Os dois conceitos de toureio que marcam nos últimos anos cada temporada, ou seja o toureio mais clássico e sem concessões à bancada e o outro toureio mais de proximidade entre cavalos e toiros, com os tais ladeios ou galopes a duas pistas, com remates com piruetas, com momentos quiçá mais artísticos, têm pleno cabimento e provocam essa grande divisão de opiniões, sempre benéficas para o sucesso da festa desde que as pessoas se limitem a opinar sobre o essencial: o toureio.
É óbvio que uma grande actuação de um grande clássico será sempre recordada pelos mais puristas do toureio. E que os outros sempre recordarão aqueles muletazos a cavalo que os outros mais revolucionários conseguem com a doma das suas montadas e alguns tipos de toiros. Temos é de ser genuínos: os portugueses devem tourear de acordo com as bases essenciais do seu toureio e procurar não imitar o toureio dos rejoneadores e que pode ter momentos de grande espectacularidade mas…

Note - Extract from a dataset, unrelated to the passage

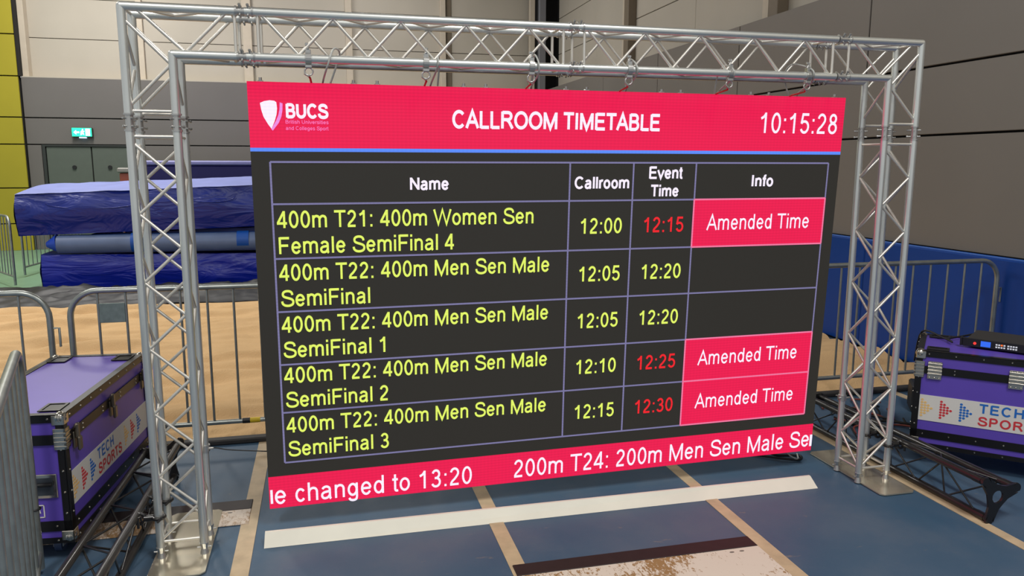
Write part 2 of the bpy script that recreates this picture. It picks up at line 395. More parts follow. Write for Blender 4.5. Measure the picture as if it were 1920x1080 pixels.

Devo dizer, para terminar este artigo de opinião, que vi grandes momentos de toureio a cavalo em 2016 e que me emocionaram algumas dessas lides. E para que não restem dúvidas (algumas crónicas foram publicadas aqui no OLÉ e outras apenas no blog Barreira de Sombra), elegi 10 lides que marcaram a minha temporada, algumas delas da autoria de rejoneadores. A saber: João Ribeiro Telles (Almeirim, 29/05); Rui Fernandes (Santarém, 10/06); Ana Batista (Caldas da Rainha, 11/06); Pablo Hermoso de Mendoza (Lisboa, 02/06); João Moura (Lisboa, 28/07); Andy Cartagena (Abiul, 06/08); Duarte Pinto (Arruda dos Vinhos, 16/08); Diego Ventura (Moita, 13/09); Moura Caetano (Moita, 13/09); João Moura Jr (Lisboa, 08/09) e Parreirita Cigano (Lisboa, 13/10).